Danach machen Väter 48 Prozent der Täter aus; Mütter, Stief- und Pflegemütter zehn Prozent. Außerdem berichten die Betroffenen von Onkeln, Brüdern, Großvätern und anderen überwiegend männlichen, aber auch weiblichen Verwandten, als Täter und Täterinnen.
Viele Kinder erlebten die Gewalt durch mehr als eine Person innerhalb und außerhalb der Familie. Bei fast jedem zweiten Kind begann der Missbrauch vor dem sechsten Lebensjahr, dauerte viele Jahre und wurde nur selten durch Eingriffe von außen beendet.
Professorin für Sozialpädagogik und Familienforschung: Sabine Andresen.
Professorin für Sozialpädagogik und Familienforschung: Sabine Andresen. © Aufarbeitungskommission / Barbara Dietl
Die Wissenschaftlerinnen der Frankfurter Goethe-Universität sehen eine Erklärung darin, dass die Scheu, in Familienangelegenheiten einzugreifen, besonders groß ist - nicht nur bei Privatpersonen, sondern auch bei Fachkräften des Jugendamts.
Viele Betroffene berichteten, dass ihre Familien sogar Kontakt zum Jugendamt hatten, von dort aber keine Hilfe gekommen sei, sagt die Leiterin der Studie, die Erziehungswissenschaftlerin Sabine Andresen, die auch der Aufarbeitungskommission vorsitzt. Bei den Ämtern hätten oft die Interessen anderer Familienmitglieder im Fokus gestanden.

Familie als privater Raum

Die Opfer würden also oft alleingelassen. Grund sei vor allem, dass die Familie noch immer als privater Raum gesehen werde. Das mache es Kindern, die betroffen seien, besonders schwer, sich jemandem außerhalb der Familie anzuvertrauen.
Etwa die Hälfte der Betroffenen habe sogar vom Missbrauch erzählt, berichtet Andresen. Sie hätten dann jedoch häufig erlebt, dass sich Lehrer, das Jugendamt oder Nachbarn nicht einmischen wollten.
Manchmal kommt es auch zur räumlichen Trennung von Täter und Opfer. Doch die Täter seien es, die dann in der Regel in der Familie blieben. "Und es sind dann die Betroffenen, die die Familie verlassen müssen." Wenn sich die Opfer dann entschieden, in Kontakt mit ihrer Familie zu bleiben, müssten sie nach Wegen suchen, nicht mit dem Täter konfrontiert zu werden.
Den Täterinnen und Tätern gelingt es der Studie zufolge vielfach, den Schein der Normalität aufrecht zu erhalten. Sie bringen die Kinder mit Drohungen zum Schweigen. Im Familienalltag ist die sexuelle Gewalt häufig eng verwoben mit der Erziehung, mit Strafen, Ritualen, aber auch mit vorgeblicher Fürsorge.

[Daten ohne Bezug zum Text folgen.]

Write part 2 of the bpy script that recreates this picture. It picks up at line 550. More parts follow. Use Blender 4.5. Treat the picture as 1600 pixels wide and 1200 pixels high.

Die Familie bleibt immer ein Teil der Biografie

Die Ergebnisse der Studie beruhen auf einer nicht repräsentativen Auswertung von 870 persönlichen Berichten. Zwischen 16 und 80 Jahren waren die Betroffenen alt, die sich an die Kommission wandten.
Die Berichte dieser Menschen zeigten, wie schwer der Umgang mit dem Missbrauch sei. "Man kann die Herkunftsfamilie nicht verlassen, sie bleibt immer auch Teil der Biografie", betont Andresen. Oftmals werde auch viele Jahre später nicht über die erlittene Gewalt gesprochen.